Records with scene code
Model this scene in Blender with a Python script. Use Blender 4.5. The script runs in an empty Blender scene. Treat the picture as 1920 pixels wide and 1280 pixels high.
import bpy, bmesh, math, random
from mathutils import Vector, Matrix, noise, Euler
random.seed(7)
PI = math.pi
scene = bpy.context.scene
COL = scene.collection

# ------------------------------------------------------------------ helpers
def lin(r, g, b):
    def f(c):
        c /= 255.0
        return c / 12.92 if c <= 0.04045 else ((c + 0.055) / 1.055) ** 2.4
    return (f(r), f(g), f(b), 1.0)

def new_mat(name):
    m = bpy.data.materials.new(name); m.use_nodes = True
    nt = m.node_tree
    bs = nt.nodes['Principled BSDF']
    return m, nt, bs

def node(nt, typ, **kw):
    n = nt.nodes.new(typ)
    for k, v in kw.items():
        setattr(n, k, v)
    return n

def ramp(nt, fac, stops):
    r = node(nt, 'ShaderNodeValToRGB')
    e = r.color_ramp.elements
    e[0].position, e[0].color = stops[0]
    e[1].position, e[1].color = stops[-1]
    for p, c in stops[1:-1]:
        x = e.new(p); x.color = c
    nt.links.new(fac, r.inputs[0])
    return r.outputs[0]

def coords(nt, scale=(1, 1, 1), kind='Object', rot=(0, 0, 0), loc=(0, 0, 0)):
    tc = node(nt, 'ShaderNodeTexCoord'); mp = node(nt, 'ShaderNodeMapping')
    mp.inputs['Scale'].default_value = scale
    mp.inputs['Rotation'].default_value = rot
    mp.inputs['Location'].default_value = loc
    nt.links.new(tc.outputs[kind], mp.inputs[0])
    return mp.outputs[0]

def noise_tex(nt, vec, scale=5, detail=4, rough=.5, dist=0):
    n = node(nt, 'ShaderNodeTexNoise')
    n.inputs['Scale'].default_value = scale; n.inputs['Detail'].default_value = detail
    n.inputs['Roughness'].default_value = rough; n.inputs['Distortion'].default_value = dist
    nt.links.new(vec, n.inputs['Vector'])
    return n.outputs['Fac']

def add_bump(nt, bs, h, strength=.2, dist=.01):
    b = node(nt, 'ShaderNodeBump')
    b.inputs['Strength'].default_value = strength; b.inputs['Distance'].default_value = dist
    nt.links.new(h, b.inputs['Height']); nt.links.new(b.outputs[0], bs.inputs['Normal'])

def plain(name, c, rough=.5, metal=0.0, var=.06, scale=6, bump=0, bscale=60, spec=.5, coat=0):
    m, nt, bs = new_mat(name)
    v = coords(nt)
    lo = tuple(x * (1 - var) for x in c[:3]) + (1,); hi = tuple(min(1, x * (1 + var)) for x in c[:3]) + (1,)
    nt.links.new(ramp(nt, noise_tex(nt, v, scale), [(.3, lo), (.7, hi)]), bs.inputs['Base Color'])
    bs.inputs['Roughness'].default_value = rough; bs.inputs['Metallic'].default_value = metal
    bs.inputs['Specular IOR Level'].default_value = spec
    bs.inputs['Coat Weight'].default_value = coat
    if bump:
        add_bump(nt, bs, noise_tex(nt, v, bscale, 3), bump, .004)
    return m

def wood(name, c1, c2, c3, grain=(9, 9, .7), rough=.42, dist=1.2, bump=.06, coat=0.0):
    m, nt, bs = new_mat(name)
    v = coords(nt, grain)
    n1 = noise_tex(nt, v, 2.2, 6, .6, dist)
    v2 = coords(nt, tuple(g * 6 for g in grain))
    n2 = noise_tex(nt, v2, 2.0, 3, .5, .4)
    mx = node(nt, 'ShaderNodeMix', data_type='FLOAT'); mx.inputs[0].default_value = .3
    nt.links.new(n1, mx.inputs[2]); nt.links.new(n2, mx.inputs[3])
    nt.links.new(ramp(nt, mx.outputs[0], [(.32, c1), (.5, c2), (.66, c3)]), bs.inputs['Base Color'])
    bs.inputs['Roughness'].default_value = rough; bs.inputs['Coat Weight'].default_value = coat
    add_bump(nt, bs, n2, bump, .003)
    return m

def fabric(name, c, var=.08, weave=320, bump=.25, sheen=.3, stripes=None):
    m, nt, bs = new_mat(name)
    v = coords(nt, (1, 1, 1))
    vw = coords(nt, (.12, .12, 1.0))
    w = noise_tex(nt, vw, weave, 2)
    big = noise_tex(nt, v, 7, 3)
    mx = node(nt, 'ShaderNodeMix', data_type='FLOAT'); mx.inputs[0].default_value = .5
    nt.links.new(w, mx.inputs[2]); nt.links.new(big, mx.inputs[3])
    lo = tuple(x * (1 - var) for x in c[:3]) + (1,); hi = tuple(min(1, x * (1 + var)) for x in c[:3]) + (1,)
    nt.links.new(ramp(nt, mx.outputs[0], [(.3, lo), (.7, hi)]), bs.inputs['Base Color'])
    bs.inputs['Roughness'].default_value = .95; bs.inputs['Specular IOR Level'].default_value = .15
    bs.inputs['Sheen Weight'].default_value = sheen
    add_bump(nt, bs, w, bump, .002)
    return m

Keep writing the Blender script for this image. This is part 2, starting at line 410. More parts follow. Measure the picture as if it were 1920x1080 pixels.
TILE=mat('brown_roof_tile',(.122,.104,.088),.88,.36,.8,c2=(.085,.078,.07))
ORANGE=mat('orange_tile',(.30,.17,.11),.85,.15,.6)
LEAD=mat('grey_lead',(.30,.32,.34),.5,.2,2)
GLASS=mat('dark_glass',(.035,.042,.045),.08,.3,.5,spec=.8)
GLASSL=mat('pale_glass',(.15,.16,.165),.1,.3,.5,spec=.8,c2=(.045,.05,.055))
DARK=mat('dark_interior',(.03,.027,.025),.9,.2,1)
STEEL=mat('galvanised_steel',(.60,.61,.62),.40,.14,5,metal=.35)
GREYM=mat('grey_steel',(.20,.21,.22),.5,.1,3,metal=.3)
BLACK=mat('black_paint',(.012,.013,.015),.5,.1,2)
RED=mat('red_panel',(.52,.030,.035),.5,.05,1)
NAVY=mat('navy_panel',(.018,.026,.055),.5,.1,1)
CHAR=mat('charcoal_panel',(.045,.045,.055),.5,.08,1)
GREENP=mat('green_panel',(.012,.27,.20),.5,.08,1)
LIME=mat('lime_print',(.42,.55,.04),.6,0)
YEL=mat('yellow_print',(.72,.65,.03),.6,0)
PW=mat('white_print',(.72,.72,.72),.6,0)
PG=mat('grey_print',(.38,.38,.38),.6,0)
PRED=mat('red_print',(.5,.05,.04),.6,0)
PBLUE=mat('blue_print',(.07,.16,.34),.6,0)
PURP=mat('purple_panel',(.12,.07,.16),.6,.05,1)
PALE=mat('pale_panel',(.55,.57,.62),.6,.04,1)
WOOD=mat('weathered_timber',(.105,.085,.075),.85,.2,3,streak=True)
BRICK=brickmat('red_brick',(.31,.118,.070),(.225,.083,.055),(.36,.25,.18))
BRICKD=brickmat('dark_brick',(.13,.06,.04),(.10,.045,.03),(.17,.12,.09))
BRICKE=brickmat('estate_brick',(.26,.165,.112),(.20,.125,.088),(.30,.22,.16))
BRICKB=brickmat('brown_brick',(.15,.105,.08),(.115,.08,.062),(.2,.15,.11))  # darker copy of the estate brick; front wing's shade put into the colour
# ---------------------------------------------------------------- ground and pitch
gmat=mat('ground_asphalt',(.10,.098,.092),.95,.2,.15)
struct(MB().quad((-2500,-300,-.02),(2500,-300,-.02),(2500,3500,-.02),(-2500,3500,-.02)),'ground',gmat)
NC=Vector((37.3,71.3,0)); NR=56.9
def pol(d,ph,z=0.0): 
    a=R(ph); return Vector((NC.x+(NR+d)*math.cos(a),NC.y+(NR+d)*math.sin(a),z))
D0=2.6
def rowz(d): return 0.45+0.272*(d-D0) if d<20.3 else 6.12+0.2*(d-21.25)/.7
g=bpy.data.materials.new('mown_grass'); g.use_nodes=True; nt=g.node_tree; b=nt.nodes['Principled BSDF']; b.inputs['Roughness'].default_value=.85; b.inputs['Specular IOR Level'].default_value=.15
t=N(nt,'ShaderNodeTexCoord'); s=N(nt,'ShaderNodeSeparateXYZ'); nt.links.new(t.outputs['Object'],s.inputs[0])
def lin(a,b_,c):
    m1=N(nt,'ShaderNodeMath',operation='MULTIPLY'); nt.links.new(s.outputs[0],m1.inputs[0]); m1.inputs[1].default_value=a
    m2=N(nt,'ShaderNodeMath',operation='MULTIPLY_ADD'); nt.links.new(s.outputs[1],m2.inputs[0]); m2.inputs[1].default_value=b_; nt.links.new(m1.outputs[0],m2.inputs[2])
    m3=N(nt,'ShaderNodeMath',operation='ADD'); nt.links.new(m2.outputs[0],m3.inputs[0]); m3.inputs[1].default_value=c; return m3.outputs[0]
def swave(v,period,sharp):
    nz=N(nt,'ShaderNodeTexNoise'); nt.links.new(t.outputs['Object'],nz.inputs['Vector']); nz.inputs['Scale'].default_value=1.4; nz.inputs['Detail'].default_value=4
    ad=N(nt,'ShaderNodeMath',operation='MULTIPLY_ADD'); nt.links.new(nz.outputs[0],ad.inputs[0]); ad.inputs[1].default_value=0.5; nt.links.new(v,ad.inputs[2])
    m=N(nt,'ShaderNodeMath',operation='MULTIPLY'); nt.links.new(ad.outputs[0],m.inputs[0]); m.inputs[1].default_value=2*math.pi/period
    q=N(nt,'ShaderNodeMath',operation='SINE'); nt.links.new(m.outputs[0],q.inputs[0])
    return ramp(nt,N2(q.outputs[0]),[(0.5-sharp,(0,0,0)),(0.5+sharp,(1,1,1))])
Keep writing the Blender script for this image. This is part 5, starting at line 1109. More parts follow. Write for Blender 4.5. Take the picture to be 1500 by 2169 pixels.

**Task brief:** Write out word for word only the lines from the start of the entries down to the line with "COL = scene.collection", please, including both ends.

**Output below:**
Model this scene in Blender with a Python script. Use Blender 4.5. The script runs in an empty Blender scene. Treat the picture as 1920 pixels wide and 1280 pixels high.
import bpy, bmesh, math, random
from mathutils import Vector, Matrix, noise, Euler
random.seed(7)
PI = math.pi
scene = bpy.context.scene
COL = scene.collection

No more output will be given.